Set problem:
Return the first line, the line containing "random.seed(11)", and every line between them, exactly as they stand.

[Records excerpted from a collection]
_ _ _ _ _

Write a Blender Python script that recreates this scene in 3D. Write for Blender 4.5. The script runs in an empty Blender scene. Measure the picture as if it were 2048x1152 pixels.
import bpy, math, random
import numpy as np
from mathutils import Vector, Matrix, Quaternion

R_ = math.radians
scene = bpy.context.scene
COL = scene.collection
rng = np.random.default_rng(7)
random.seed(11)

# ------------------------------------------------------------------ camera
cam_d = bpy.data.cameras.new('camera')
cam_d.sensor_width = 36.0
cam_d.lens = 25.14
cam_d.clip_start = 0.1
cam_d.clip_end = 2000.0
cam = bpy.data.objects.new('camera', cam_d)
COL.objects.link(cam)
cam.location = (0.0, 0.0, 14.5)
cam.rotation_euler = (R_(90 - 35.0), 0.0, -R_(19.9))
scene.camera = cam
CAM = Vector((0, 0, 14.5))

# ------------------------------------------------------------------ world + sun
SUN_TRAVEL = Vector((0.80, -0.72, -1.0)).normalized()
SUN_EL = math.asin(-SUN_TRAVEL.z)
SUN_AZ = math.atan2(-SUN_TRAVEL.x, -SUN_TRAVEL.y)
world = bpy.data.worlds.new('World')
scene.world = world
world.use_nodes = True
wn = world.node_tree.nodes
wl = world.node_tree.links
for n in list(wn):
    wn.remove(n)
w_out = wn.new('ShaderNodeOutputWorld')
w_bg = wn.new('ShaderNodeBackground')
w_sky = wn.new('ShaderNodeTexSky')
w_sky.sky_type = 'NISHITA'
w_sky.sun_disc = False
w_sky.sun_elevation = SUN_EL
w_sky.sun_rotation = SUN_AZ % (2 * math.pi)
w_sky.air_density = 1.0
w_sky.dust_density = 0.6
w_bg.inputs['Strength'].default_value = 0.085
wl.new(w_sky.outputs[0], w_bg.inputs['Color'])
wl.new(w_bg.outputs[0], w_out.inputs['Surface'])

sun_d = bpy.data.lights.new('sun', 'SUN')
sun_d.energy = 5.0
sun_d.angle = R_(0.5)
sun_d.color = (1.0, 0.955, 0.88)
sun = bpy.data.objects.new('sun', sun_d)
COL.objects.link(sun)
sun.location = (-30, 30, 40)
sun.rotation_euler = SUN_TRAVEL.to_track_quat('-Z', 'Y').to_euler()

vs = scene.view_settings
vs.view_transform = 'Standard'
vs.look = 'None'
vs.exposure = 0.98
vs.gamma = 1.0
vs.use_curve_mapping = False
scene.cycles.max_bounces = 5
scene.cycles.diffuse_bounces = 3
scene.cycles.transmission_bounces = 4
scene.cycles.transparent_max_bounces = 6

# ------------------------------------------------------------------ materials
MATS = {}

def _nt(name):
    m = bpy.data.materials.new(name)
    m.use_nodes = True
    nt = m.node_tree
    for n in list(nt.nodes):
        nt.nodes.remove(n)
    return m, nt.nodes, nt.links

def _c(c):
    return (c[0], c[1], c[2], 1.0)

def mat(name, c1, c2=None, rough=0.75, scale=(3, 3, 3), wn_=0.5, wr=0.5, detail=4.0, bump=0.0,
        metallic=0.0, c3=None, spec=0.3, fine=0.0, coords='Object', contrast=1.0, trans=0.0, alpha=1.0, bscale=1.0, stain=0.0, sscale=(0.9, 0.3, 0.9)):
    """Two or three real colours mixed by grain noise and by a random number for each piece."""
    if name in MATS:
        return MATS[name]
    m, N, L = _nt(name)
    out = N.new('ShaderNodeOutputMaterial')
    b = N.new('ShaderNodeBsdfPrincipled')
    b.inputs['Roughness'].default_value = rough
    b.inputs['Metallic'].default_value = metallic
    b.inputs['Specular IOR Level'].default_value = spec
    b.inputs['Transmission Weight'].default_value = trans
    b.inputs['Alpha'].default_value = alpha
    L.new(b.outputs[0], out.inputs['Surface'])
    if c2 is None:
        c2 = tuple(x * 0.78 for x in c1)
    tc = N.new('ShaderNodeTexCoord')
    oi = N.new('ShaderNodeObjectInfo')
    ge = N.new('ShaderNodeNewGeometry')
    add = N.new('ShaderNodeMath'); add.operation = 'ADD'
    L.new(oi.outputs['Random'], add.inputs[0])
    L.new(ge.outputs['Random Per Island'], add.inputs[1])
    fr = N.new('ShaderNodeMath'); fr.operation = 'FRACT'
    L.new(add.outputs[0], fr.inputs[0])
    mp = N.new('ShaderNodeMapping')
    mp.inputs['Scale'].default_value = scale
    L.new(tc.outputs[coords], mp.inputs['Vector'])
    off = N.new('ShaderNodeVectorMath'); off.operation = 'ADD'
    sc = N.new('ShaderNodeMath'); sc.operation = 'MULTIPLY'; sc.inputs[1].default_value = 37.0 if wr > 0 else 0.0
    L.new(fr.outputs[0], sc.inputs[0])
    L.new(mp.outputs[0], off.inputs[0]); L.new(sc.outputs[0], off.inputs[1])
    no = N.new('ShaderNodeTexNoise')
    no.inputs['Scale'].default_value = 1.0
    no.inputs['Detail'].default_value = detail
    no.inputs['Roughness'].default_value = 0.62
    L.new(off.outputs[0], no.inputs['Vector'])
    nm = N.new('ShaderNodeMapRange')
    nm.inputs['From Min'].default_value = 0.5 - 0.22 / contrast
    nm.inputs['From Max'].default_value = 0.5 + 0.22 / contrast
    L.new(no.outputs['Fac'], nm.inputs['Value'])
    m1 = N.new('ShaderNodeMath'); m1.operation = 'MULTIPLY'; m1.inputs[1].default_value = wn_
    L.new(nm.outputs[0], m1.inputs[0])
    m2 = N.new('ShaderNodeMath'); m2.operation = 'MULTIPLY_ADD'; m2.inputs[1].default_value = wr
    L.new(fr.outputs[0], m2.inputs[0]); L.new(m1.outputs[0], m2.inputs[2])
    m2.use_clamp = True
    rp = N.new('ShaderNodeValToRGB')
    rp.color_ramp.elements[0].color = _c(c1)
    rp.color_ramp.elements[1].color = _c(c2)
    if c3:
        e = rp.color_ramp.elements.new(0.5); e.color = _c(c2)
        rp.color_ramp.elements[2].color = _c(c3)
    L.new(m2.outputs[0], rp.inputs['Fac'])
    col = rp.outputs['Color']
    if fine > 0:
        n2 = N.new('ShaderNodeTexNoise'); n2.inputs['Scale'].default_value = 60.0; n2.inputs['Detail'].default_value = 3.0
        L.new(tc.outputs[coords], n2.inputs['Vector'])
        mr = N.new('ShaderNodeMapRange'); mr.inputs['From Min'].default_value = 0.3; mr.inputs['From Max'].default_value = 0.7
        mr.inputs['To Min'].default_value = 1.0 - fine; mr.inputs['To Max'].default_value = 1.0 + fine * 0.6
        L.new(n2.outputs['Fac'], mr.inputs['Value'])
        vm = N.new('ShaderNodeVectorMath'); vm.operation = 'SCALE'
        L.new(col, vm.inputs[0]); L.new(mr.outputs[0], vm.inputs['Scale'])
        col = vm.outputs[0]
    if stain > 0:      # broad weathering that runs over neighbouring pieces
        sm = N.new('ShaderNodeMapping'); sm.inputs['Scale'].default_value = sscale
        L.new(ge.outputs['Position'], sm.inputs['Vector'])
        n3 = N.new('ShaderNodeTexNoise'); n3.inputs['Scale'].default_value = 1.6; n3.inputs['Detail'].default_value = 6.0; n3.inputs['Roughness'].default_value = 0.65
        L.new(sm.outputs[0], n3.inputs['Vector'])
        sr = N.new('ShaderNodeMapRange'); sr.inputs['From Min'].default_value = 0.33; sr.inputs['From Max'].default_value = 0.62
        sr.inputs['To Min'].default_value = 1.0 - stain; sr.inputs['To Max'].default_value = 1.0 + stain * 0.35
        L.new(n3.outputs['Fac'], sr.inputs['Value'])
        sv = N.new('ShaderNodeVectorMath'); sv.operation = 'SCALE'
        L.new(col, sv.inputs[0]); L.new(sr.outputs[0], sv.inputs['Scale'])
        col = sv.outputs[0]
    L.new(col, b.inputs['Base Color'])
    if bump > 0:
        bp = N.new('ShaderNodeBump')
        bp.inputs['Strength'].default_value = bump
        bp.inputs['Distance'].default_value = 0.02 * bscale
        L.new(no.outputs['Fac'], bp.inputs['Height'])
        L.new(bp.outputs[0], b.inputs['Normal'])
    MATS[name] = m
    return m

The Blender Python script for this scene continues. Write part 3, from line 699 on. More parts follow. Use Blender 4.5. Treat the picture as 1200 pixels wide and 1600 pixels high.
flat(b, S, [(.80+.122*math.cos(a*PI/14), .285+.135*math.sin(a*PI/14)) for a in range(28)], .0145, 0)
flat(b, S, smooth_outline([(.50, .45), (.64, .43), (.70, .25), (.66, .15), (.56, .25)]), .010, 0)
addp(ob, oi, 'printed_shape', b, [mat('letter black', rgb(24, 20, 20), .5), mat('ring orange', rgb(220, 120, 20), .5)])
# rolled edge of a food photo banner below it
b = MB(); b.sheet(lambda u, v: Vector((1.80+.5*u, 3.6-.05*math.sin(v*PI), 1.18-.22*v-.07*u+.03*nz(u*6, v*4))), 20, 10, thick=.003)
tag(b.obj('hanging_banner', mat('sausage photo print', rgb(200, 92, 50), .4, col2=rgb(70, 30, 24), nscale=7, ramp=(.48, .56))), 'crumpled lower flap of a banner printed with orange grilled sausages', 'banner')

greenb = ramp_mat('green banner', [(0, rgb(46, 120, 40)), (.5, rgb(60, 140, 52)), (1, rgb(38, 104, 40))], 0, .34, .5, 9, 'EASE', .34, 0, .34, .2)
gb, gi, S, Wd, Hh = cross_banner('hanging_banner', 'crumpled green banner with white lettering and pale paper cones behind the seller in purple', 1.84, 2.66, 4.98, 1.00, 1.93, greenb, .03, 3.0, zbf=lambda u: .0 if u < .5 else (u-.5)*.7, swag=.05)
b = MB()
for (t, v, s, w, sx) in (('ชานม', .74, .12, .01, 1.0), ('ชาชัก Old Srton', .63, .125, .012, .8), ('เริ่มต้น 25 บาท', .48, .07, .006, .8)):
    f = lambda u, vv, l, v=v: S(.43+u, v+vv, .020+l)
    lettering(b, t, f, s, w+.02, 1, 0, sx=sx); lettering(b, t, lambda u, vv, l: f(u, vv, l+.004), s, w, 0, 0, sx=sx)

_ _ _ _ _

Solution for this exercise:
Write a Blender Python script that recreates this scene in 3D. Write for Blender 4.5. The script runs in an empty Blender scene. Measure the picture as if it were 2048x1152 pixels.
import bpy, math, random
import numpy as np
from mathutils import Vector, Matrix, Quaternion

R_ = math.radians
scene = bpy.context.scene
COL = scene.collection
rng = np.random.default_rng(7)
random.seed(11)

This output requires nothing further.